It’s been 400 years since Galileo discovered the first of Jupiter’s moons. But now the number of moons astronomers have found orbiting the planet is a total of 79.
The team of astronomers originally wasn’t even looking for moons when they discovered 12 new moons. Scott Sheppard of the Carnegie Institution for Science says he and his colleagues had been trying to track down a giant planet they think may be lurking at the outer reaches of our solar system.
As a tool for their research, Sheppard was using a 4-meter Victor Blanco Telescope in Chile in March of last year. He realized that Jupiter was right near the part of the solar system he wanted to research.
“So we could also search for Jupiter moons while looking for things that are well beyond Pluto,” Sheppard says.
The team had a large camera attached to the Blanco telescope. “[That camera] allows us to search the whole area around Jupiter in a very few images,” he says. They hit the jackpot — 12 new moons appeared in the images.
They reported their find on Tuesday in an online notice from International Astronomical Union. And all 12 moons have now been confirmed by other telescopes.
Nine of the new moons are in previously discovered clusters of moons that are in what astronomers call a retrograde orbit. “They’re going around the planet in the opposite direction that Jupiter rotates,” Sheppard says.

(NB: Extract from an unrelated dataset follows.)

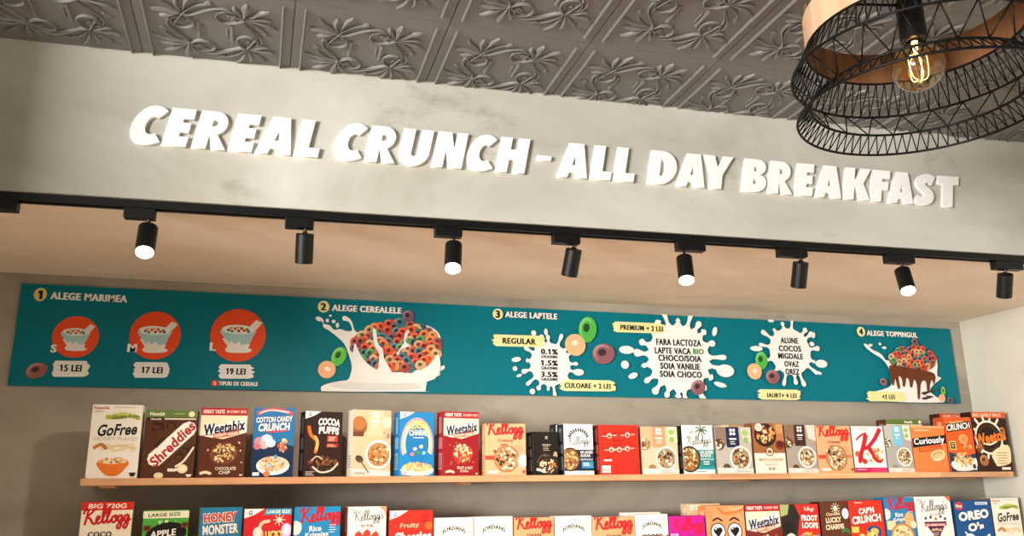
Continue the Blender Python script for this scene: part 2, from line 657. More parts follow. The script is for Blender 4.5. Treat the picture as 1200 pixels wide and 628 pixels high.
GLYPH = {
    'C': [smooth_pts([(.725, .905), (.58, .99), (.40, 1.02), (.20, .93), (.05, .70), (.0, .45), (.04, .2), (.16, .04), (.36, -.03), (.56, .0), (.74, .085)], False, 4)
          + smooth_pts([(.57, .30), (.50, .265), (.40, .28), (.33, .38), (.32, .52), (.36, .65), (.44, .725), (.55, .70)], False, 4)],
    'E': [[(0, 0), (0, 1), (.56, 1), (.56, .73), (.34, .73), (.34, .635), (.53, .635), (.53, .37), (.34, .37), (.34, .27), (.56, .27), (.56, 0)]],
    'R': [[(0, 0), (0, 1)] + arc(.36, .68, .32, .32, 90, -62, 14) + [(.79, 0), (.455, 0), (.345, .33), (.33, .33), (.33, 0)],
          [(.33, .6)] + arc(.37, .685, .095, .085, -90, 90, 8) + [(.33, .77)]],
    'A': [[(0, 0), (.215, 1), (.64, 1), (.865, 0), (.545, 0), (.525, .14), (.335, .14), (.305, 0)], [(.39, .36), (.49, .36), (.445, .64)]],
    'L': [[(0, 0), (0, 1), (.33, 1), (.33, .25), (.60, .25), (.60, 0)]],
    'U': [[(0, 1), (.32, 1), (.32, .34)] + arc(.395, .32, .075, .075, 180, 360, 8) + [(.47, .34), (.47, 1), (.79, 1)] + arc(.395, .37, .395, .40, 0, -180, 20)],
    'N': [[(0, 0), (0, 1), (.37, 1), (.505, .54), (.505, 1), (.80, 1), (.80, 0), (.44, 0), (.295, .47), (.295, 0)]],
    'H': [[(0, 0), (0, 1), (.32, 1), (.32, .66), (.48, .66), (.48, 1), (.80, 1), (.80, 0), (.48, 0), (.48, .37), (.32, .37), (.32, 0)]],
    'D': [[(0, 0), (0, 1)] + arc(.34, .5, .48, .5, 90, -90, 22), [(.33, .25)] + arc(.34, .5, .14, .25, -90, 90, 10) + [(.33, .75)]],
    'Y': [[(0, 1), (.35, 1), (.475, .66), (.59, 1), (.93, 1), (.645, .42), (.645, 0), (.29, 0), (.29, .40)]],
    'B': [[(0, 0), (0, 1)] + arc(.42, .755, .28, .245, 90, -75, 12) + arc(.43, .275, .32, .275, 70, -90, 14),
          [(.33, .62)] + arc(.36, .695, .085, .075, -90, 90, 7) + [(.33, .77)], [(.33, .23)] + arc(.36, .31, .10, .08, -90, 90, 7) + [(.33, .39)]],
    'K': [[(0, 0), (0, 1), (.33, 1), (.33, .60), (.50, 1), (.865, 1), (.625, .52), (.88, 0), (.52, 0), (.33, .42), (.33, 0)]],
    'F': [[(0, 0), (0, 1), (.61, 1), (.61, .73), (.34, .73), (.34, .635), (.56, .635), (.56, .37), (.34, .37), (.34, 0)]],
    'S': [smooth_pts([(.70, .93), (.52, 1.0), (.32, 1.01), (.12, .92), (.03, .74), (.08, .58), (.22, .45), (.33, .36), (.33, .29), (.24, .265), (.13, .29), (.05, .335)], False, 4) + smooth_pts([(-.02, .08), (.10, .01), (.30, -.02), (.54, .05), (.665, .22), (.64, .41), (.52, .54), (.38, .63), (.355, .70), (.41, .735), (.50, .72), (.59, .665)], False, 4)],
    'T': [[(0, .73), (0, 1), (.74, 1), (.74, .73), (.54, .73), (.54, 0), (.185, 0), (.185, .73)]],
    '-': [[(0, .43), (0, .56), (.40, .56), (.40, .43)]]}
LH, LT, SH = .1200, .012, .19
LPOS = [('C', -.409, 'opening the word CEREAL'), ('E', -.315, 'second in the word CEREAL'), ('R', -.233, 'in the word CEREAL'), ('E', -.132, 'fourth in the word CEREAL'),
        ('A', -.056, 'in the word CEREAL'), ('L', .054, 'ending the word CEREAL'), ('C', .166, 'opening the word CRUNCH'), ('R', .262, 'in the word CRUNCH'),
        ('U', .361, 'in the word CRUNCH'), ('N', .469, 'in the word CRUNCH'), ('C', .574, 'before the H of CRUNCH'), ('H', .672, 'ending the word CRUNCH'),
        ('-', .80, ''), ('A', .874, 'opening the word ALL'), ('L', .987, 'middle of the word ALL'), ('L', 1.067, 'ending the word ALL'),
        ('D', 1.187, 'opening the word DAY'), ('A', 1.29, 'middle of the word DAY'), ('Y', 1.377, 'ending the word DAY'), ('B', 1.531, 'opening the word BREAKFAST'),
        ('R', 1.629, 'in the word BREAKFAST'), ('E', 1.734, 'in the word BREAKFAST'), ('A', 1.812, 'before the K of BREAKFAST'), ('K', 1.926, 'in the word BREAKFAST'),
        ('F', 2.036, 'in the word BREAKFAST'), ('A', 2.106, 'after the F of BREAKFAST'), ('S', 2.215, 'in the word BREAKFAST'), ('T', 2.311, 'ending the word BREAKFAST')]
for g, s_, where in LPOS:
    cu = bpy.data.curves.new('glyph', 'CURVE')
    cu.dimensions = '2D'
    cu.fill_mode = 'BOTH'
    cu.extrude = LT / 2 - .0006
    cu.bevel_depth = .0006
    cu.offset = -.0006
    for cont in GLYPH[g]:
        sp = cu.splines.new('POLY')
        sp.points.add(len(cont) - 1)
        for p, (x, y) in zip(sp.points, cont):
            p.co = ((x + SH * y) * LH, y * LH, 0, 1)
        sp.use_cyclic_u = True
    tmp = bpy.data.objects.new('glyph', cu)
    me = bpy.data.meshes.new_from_object(tmp)
    bpy.data.objects.remove(tmp)
    bpy.data.curves.remove(cu)
    for v in me.vertices:
        x, y, z = v.co
        v.co = (x, -z - LT / 2, y)
    me.materials.clear()
    me.materials.append(M_letter)
    o = bpy.data.objects.new('sign_letter' if g != '-' else 'sign_dash', me)
    C.objects.link(o)
    xx = s_ * math.cos(FR)
    o.location = (xx + math.sin(FR) * .0, fy(xx) - .0003, EYE + .987)
    o.rotation_euler = (0, 0, FR)
    if g == '-':
        tag(o, 'short white raised dash between the words CRUNCH and ALL', 'dash')
    else:
        tag(o, 'white raised wall letter %s, %s' % (g, where), 'letter', 'white raised letters of the wall sign')

# ---------------------------------------------------------------- shelves
SF, SHZ = 3.20, EYE + .0731               # shelf front, top of the upper shelf
for k, (z, lab) in enumerate(((SHZ, 'long pine wall shelf carrying the upper row of cereal boxes'), (EYE - .297, 'long pine wall shelf under the lower row of cereal boxes'))):
    sh = empty('wall_shelf', (1.397, YB, z))
    tag(sh, lab, 'shelf', 'pine wall shelves')
    b = MB()
    b.box(-1.95, SF - YB, -.0235, 1.95 - .003, 0, 0, .0015)
    b.build('plank', M_shelf, sh)
    for x in (-1.87, -.6, .65, 1.86):
        b = MB()
        b.box(x - .025, (SF - YB + .03) if x < -1 else -.09, -.0305, x + .025, -.002, -.0237, .001)
        b.build('bracket', M_shelf, sh)

# unseen counter, added to bounce warm track light up to the soffit
ct = empty('counter', (1.0, 2.9, 0))
tag(ct, 'unseen oak topped counter added to bounce light up under the shelves', 'counter')
b = MB()
b.box(-2.2, -.25, .86, 2.38, .53, .9, .004)
b.build('worktop', M_bounce_counter, ct)
b = MB()
b.box(-2.18, -.2, 0, 2.36, .5, .859, .003)
b.build('base_cabinet', mat('grey_cabinet', '6d6a66', .6), ct)

# ---------------------------------------------------------------- lighting track and its spot heads
TRZ = ZF - .0018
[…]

Astronomers believe retrograde moons have a different origin story from prograde moons, which move in the same direction that their planet rotates.
Retrograde moons were probably objects that once were wandering around the solar system and got snared by Jupiter’s gravity.
“They didn’t form with Jupiter,” he says. “We think Jupiter captured them as these objects got too close to Jupiter in the past.”
There is one of Jupiter’s moons Sheppard and his colleagues call “oddball.”
Instead of orbiting with the other prograde moons, its orbit takes it out as far as the retrograde moons.
The oddball is also the smallest of the moons that Sheppard and his colleagues found, just 1 kilometer across. Sheppard thinks it may be all that’s left of a larger moon that crashed into one or more of the retrograde moons sometime in the past.
Sheppard and his colleagues have suggested naming the oddball moon Valetudo, after a minor goddess and great-granddaughter of the Roman god Jupiter. He also expects that more searching will turn up even more moons. Maybe 100 or more of the really small ones.